Brian Greene monostich
(Not quite a monostich,
(Not quite a monostich,
nor a haiku neither.
It is what it
is.)
Every moment is illuminated,
and every moment remains illuminated.
Every moment is.
-- Brian Greene, The Fabric of
the Cosmos (2004), p. 141
https://en.wikipedia.org/wiki/Everything_Is_Illuminated
~
I have on
occasion fulminated against
“Physics porn” -- the tawdry down-dumbing of physics for a popular audience --
not so much a matter of (necessary) simplification,
as of appealing to their baser, sensationalistic instincts.
Brian Greene does not practice that. The books of his that I
have read (The Elegant Universe, The Fabric of the Cosmos) --
with titles like the Parthenon, elegant but restrained -- are worthy examples
of haute vulgarisation. The matters he treats of are difficult to explain, even to
fellow-physicists (if they work in a different lab, and thus subscribe to a
different groupthink); he does a laudable job of trying. Moreover, the fellow writes really,
really well -- at times even poetically (witness the above).
Nor is the cited haikustich poetry merely.
The idea behind it, appears in the next paragraph in plain prose:
Einstein said that the problem of
The Now worried him
seriously. He explained that the
experience of the Now means
something special for man, something essentially different from the past and
the future, but that this important difference does not and
cannot occur within physics.
Albert Einstein, worrying about The Now |
That is not to suggest that the Now at all resembles a
mathematical instant, as in the calculus and thus in classical physics. Each perceived ‘moment’ of
consciousness presumably corresponds to an integral
over some interval. The ‘density’
being integrated need have no determinate evaluation at a single point of the continuum, any more than
does the Dirac delta. The
psychological present is more of a Nowabouts.
The same point, with a different metaphor:
The practically cognized present is
no knife-edge, but a saddle-back, with a certain breadth of its own on which we sit perched.
-- William James, The Principles
of Psychology (1890), vol. I, p. 609
The present is simply the past’s
ever-moving outer edge.
-- Hendrik Hertzberg in The New
Yorker, 18 Dec 2006, p. 33
~
That the “now”, as such, has no special status in physics,
is unsurprising, since it is relative to each observer. That simultaneity (implicitly dependent thereon: “Both A and B are happening now”) turns out to be untenable, was a
shock introduced by Einstein; eventually you sort of learn to live with it. The real scandal is that physics
is likewise agnostic as to any distinction in principle between the future and
the past. And that thesis is cognitively and
theologically abhorrent.
Feynman among others calmly accepted solutions to
equations, whereby certain particles ran backwards in time. At its grandest, as a prominent
mathmatician-cosmologist writes, “the
time-reverse of the universe is
just as much a solution of the dynamical equations” as the one we thought we
lived in (Roger Penrose, The
Road to Reality (2004), p. 729).
For humans, the unidirectionality of time’s arrow is as fundamental as the privileged
status of the Now. America’s
premier 19th-century psychologist, on remembering:
However the associationist may
represent the present ideas as throning and arranging themselves, still, the
spiritualist insists, he has in the end to admit that something, be it brain, be it ‘ideas’, be it ‘association’, knows past time as past, and fills it out with this or that event.

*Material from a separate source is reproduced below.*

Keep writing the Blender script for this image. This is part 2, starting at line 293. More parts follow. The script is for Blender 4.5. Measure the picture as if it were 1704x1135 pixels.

-- William James, The Principles
of Psychology (1890), vol. I, p. 2
eppur’ si muove … |
~
James crops up in the first paragraph of a New York Times
op-ed concerning durée (subjective
time) from 10 May 2015, by Gregory Hickok, a professor of cognitive science:
In 1890, the American psychologist
William James famously likened our
conscious experience to the flow of a stream … the stream … of consciousness.
The professor then puts his predecessor in his place:
Recent research has shown that the ‘stream’
of consciousness is, in fact, an
illusion. We actually perceive the
world in rhythmic pulses rather than as continuous flow.
The cognitive scientist then climbs down a bit from the
claim that this insight is “recent” -- “Some of the first hints of this new
understanding came as early as the 1920s, when physiologists discovered brain
waves.”
One suspects, however, that James would not slap his forehead upon being apprized of this newly-minted insight, since he
cites “the Humian doctrine that our thought is composed of separate independent
parts, and is not a sensibly continuous stream”. (Hume wrote in the eighteenth century.)